(The Center Square) – Federal committee action taken thus far against Columbia University has not achieved desired results if reports of text messages among administrators are proven true, says a North Carolina congresswoman.
Columbia, says Rep. Virginia Foxx, R-N.C., “doesn’t get it” when it comes to antisemitism.
Foxx chairs the House of Representatives’ Education and the Workforce Committee. Columbia President Minouche Shafik already has testified before them in April, one of seven leaders for higher ed institutions brought in to discuss their respective Jewish communities.
A release from the Education and Workforce Committee says the school’s reunion weekend May 30 and June 1 included university administrators exchanging “disparaging text messages downplaying antisemitism.”
Foxx, in her 10th term and gunning for a 11th in November, wants the text messages in front of her committee.
“I was appalled, but sadly not surprised, to learn Columbia administrators exchanged disparaging text messages during a panel that discussed antisemitism at the university,” Foxx said. “Dean Josef Sorrett’s weak private ‘apology’ to the College’s Board of Visitors shows that the school doesn’t get it. Columbia’s Jewish community deserves better than this. I have requested Columbia to produce these administrators’ texts by June 26.”

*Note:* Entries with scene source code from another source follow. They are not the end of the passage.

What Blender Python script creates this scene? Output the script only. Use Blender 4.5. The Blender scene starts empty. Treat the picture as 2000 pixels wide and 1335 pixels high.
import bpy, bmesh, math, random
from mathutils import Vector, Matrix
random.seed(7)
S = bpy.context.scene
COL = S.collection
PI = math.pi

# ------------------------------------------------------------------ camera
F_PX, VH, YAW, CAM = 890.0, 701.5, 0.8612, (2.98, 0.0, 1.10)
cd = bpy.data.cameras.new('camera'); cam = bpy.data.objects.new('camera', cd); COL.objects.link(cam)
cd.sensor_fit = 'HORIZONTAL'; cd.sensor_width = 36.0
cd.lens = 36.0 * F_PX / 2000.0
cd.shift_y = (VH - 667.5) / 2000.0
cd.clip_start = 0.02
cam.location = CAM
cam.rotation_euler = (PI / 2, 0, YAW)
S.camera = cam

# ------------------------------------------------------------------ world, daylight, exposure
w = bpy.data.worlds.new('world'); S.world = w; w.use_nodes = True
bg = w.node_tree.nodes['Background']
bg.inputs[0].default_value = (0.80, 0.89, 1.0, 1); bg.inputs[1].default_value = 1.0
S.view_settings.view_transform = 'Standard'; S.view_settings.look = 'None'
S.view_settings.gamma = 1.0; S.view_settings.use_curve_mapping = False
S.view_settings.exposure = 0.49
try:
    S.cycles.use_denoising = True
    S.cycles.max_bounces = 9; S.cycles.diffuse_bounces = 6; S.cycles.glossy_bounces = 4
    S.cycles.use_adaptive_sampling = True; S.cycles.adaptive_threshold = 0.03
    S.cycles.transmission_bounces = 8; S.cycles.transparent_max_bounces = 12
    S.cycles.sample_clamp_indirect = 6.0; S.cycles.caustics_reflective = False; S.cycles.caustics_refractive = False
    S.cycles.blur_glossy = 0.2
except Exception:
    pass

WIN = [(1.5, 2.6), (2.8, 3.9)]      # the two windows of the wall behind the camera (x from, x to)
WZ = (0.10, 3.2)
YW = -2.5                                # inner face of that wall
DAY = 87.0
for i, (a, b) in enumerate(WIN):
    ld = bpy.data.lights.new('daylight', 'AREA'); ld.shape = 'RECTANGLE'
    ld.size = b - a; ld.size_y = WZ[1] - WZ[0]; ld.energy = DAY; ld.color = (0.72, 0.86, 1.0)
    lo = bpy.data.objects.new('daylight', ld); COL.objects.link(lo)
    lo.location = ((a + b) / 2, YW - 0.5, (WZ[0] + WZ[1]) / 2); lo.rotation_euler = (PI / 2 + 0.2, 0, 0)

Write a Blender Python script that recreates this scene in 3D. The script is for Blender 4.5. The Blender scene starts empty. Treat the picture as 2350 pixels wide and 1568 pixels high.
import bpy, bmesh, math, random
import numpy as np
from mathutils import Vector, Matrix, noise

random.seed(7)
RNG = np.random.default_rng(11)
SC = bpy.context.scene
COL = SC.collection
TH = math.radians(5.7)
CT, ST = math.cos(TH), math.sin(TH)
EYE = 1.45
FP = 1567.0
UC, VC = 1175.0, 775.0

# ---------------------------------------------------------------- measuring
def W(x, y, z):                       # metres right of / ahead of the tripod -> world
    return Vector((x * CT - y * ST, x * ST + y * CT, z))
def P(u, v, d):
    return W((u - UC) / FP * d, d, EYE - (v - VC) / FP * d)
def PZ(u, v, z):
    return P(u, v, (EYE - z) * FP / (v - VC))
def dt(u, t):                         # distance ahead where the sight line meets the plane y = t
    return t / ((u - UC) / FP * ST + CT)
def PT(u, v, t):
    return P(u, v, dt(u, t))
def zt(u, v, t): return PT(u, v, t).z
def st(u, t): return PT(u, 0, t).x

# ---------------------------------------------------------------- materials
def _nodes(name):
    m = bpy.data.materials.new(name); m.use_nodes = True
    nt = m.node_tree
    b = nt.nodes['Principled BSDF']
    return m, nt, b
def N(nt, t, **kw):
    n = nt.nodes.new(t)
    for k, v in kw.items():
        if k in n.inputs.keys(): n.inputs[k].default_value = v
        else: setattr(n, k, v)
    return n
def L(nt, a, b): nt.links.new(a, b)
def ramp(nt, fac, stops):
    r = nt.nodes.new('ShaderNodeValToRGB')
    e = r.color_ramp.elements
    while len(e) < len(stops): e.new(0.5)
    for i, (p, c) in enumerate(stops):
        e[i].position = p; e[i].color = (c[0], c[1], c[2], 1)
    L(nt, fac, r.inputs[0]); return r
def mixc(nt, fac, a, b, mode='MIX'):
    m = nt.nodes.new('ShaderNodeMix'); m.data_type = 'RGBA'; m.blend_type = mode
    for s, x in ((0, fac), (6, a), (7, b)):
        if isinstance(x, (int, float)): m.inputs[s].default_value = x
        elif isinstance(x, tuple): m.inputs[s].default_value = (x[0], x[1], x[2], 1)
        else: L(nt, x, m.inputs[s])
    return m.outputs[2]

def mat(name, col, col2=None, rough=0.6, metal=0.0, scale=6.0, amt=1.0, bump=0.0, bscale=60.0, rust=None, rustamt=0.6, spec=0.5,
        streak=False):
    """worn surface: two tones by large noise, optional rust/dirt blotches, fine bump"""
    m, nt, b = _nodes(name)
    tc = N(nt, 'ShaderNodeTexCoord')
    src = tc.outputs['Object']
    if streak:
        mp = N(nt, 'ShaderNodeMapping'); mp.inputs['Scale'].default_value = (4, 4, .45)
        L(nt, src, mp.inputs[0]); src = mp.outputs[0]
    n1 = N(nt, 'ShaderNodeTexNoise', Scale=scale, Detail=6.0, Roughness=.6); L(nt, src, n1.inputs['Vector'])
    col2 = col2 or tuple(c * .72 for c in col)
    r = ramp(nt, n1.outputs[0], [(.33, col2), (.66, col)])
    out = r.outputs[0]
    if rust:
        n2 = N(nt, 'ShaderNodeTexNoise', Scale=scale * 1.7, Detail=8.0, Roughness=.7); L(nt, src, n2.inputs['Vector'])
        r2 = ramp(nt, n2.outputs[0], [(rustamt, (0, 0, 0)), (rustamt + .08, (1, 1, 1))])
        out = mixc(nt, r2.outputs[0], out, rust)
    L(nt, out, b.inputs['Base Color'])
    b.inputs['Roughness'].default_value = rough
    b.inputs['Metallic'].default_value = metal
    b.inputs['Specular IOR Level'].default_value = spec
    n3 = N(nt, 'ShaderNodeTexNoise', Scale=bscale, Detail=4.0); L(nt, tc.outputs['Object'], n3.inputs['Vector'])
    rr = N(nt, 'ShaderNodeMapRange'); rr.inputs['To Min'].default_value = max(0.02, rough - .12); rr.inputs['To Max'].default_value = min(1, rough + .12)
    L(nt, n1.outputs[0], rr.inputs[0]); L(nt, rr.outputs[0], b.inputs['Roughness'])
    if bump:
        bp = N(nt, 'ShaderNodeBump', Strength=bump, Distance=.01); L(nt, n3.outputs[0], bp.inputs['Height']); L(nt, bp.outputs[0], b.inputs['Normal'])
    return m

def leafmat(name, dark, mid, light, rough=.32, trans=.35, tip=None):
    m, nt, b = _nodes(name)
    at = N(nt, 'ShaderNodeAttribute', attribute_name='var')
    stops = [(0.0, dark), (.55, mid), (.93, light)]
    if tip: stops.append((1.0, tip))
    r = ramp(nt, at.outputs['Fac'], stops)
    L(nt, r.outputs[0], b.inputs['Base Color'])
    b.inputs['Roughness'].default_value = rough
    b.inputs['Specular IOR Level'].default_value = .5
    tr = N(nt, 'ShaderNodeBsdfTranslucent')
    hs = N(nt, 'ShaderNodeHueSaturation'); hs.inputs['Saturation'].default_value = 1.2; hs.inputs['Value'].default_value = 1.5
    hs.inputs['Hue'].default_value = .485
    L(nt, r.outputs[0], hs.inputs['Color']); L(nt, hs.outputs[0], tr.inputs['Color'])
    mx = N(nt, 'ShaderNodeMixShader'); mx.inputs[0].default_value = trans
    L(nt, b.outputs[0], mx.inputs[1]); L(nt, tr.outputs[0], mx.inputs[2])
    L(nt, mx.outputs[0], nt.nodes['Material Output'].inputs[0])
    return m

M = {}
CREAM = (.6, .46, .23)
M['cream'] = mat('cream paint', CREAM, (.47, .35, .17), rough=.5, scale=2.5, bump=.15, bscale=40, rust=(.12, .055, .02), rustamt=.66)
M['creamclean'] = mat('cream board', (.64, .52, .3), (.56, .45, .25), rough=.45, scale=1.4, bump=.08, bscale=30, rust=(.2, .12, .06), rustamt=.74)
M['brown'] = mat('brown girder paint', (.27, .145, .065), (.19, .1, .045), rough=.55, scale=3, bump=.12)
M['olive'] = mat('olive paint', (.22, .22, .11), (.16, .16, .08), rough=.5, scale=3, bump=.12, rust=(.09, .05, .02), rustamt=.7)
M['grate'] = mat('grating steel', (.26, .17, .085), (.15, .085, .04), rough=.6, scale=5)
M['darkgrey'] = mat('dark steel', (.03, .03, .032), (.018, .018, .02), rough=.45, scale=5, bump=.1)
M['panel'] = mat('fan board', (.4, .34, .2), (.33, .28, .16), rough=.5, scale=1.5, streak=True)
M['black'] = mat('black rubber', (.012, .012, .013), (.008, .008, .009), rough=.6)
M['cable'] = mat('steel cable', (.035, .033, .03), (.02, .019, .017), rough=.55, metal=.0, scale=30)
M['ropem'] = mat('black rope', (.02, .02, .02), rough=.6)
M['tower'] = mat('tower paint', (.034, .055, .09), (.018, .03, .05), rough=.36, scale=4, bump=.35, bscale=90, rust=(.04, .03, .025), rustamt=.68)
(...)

The committee has jurisdiction of education from elementary to higher ed for all Americans. Columbia became a boiling point for protests about the war between Hamas and Israel, starting with an encampment in April and culminating with law enforcement needed to restore order. It drew comparisons to a two-pronged 1968 protest on campus tied to the Vietnam War and segregation.
Even before April, the school known for decades of protests and proudly including such history in class instruction was on the radar of the House committee. Foxx sent Columbia a request Feb. 12 for response to antisemitism and failure to protect Jewish students, faculty and staff.
Two weeks later, Foxx was on campus for a roundtable with Jewish students about campus antisemitism. The release says a student told her, “Jew-hatred is so deeply embedded into campus culture, that is has become casual and palatable among students and faculty and neglected by administrators.”
Co-chairs of the university’s Board of Trustees were with Shafik in front of the committee on April 17. Four days later, she asked the leaders of the school to restore order, and on April 24 she and House Speaker Mike Johnson, R-La., went to campus and met with Jewish students and Columbia’s leadership.